Observateur Continental avertissait déjà que «l'Europe et les Etats-Unis se dirigent vers une guerre commerciale».
Dernier grand gala diplomatique entre les Etats-Unis et l'UE. Pourtant, comme l'a pointé Politico récemment dans un article, la visite d'Emmanuel Macron à Washington «ressemble au dernier grand gala diplomatique où l'Europe peut persuader le président américain Joe Biden d'être indulgent avec ses alliés de l'UE et d'éviter une guerre commerciale». Le maximum, selon cette publication, qu'Emmanuel Macron pourrait obtenir de Joe Biden, «serait une sorte de concession selon laquelle les alliés européens pourraient obtenir les mêmes droits dans les accords de subvention de l'IRA que les entreprises américaines, canadiennes et mexicaines».
Mais ce n'est pas sûr.

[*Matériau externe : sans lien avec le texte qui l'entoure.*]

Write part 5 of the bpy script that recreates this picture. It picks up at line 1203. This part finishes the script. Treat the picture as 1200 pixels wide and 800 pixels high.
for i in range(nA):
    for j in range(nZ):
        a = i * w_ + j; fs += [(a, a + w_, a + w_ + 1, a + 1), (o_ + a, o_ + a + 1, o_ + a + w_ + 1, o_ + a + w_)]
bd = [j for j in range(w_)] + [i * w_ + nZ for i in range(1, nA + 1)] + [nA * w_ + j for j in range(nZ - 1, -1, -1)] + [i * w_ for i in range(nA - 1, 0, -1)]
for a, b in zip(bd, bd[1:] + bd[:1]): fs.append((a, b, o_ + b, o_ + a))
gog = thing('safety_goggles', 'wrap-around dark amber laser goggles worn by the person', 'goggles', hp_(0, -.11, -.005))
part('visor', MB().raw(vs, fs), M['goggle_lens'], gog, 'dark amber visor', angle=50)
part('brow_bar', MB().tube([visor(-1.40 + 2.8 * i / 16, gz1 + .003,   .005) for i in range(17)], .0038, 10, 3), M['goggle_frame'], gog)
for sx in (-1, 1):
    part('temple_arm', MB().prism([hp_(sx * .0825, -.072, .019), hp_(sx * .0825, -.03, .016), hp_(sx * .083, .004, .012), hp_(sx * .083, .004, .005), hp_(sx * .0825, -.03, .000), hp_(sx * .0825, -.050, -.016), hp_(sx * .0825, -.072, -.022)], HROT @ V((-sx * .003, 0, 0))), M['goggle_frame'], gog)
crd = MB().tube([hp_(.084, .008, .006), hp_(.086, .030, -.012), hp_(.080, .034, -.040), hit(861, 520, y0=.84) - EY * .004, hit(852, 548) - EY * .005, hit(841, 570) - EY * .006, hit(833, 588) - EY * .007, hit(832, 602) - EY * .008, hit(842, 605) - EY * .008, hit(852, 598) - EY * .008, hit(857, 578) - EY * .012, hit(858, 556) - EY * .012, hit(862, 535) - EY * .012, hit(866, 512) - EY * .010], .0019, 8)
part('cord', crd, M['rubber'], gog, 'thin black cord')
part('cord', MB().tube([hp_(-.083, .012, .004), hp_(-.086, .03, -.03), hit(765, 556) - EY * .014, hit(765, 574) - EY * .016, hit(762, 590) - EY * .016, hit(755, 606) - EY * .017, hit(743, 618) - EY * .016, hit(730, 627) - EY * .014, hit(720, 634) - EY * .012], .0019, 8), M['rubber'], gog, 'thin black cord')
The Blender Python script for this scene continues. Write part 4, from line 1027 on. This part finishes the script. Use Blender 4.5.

En tout cas, le président français a constaté à ses dépens, après avoir soutenu à fond la politique de guerre économique en faveur de l'Ukraine, que les Etats-Unis «profitent de la guerre alors que ses alliés sont en difficulté». Politico rappelle qu' «Emmanuel Macron a déjà accusé les Etats-Unis de poursuivre une approche protectionniste "agressive" et dénoncé que les prix du gaz américain ne sont pas "amicaux"».
L’unité sans faille du bloc européen est indispensable. Jérôme Chapuis, directeur de la rédaction du quotidien La Croix, est d'avis qu' «Emmanuel Macron a donc raison de hausser le ton». Mais, selon lui, «une protestation contre la loi du plus riche n’a de sens que si elle est suivie d’effets» car «pour se faire entendre des Etats-Unis, il faut non seulement les convaincre qu’une Europe stable et prospère leur est indispensable. Mais, il faut surtout rétablir un minimum de rapport de force. Lequel ne peut exister qu’à une condition: l’unité sans faille du bloc européen». «Or, si Emmanuel Macron se pose en défenseur des intérêts des Vingt-Sept, rien ne dit qu’il a toute leur confiance», avertit Jérôme Chapuis. 20 Minutes rapporte la réponse «dans un sourire» de Joe Biden à la question de savoir si Emmanuel Macron repart [en France] rassuré sur la question de la loi IRA: «Je suis confiant. C’est ma réponse».